Gay Marriage
Gay marriage is already legal in Idaho. But its governor and attorney general are still attempting to get the U.S. Supreme Court to turn back the clock. Getty Images

Idaho officials are requesting the U.S. Supreme Court overturn a circuit-court ruling that legalized gay marriage there last year. Gov. Butch Otter and Attorney General Lawrence Wasden made separate appeals to the nation’s highest court this week, with each making the case that it is a state’s-rights issue and that Idaho has been consistent in legalizing only hetrosexual marriage.

Both Republican officials argued that, by taking their case, the court could deliver a decision of national significance. Previous appeals of same-sex marriage rulings have been denied by the Supreme Court, which could decide in January whether to hear appeals by several other states. So far, federal appellate courts have been consistent in striking down gay-marriage bans, most citing the high court’s ruling last year vacating certain provisions of the federal Defense of Marriage Act.

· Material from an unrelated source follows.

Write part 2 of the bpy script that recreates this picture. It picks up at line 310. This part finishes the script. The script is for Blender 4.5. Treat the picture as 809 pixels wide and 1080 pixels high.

“This case presents the court with the opportunity to resolve a divisive split on a question of nationwide importance: whether the United States Constitution now prohibits states from maintaining the traditional definition of civil marriage, i.e., between one man and one woman,” Wasden said in his petition, the Associated Press reported.

Otter also said the Supreme Court should consider their case on the merits of the argument against gay marriage, saying Idaho has staunchly defended marriage as being only between a man and woman. “It is important that at least one of the cases this court considers on the merits be a case in which the traditional definition of marriage has been defended with the most robust defense available,” AP quoted Otter as arguing in his filing. “This is that case.”

Idaho is appealing an October decision by the 9th U.S. Circuit Court of Appeals that struck down the state’s prohibition of gay marriage, a ruling on which AP reported at the time. The decision in Idaho came only a day after the Supreme Court had refused to take up other appeals and made rulings legalizing same-sex marriage in other states effective.

The Idaho officials are proving they are willing to take the fight as far as they can. The state has already racked up $400,000 in legal bills from the district-court fight, which include the legal fees of the couples who sued the state to gain the right to marry and have their marriages from other states recognized, the Spokesman-Review reported. Otter, whose appeal was filed by a Washington-based attorney, has spent $100,000 on outside attorneys, the paper said.

Idaho is just one of many states being swept up in a tidal wave of state bans on same-sex marriage being overturned. For example, Florida officials will be required to begin issuing marriage licenses to same-sex couples Tuesday after a federal court struck down efforts by some local offices to circumvent an earlier order, as reported by the Washington Post.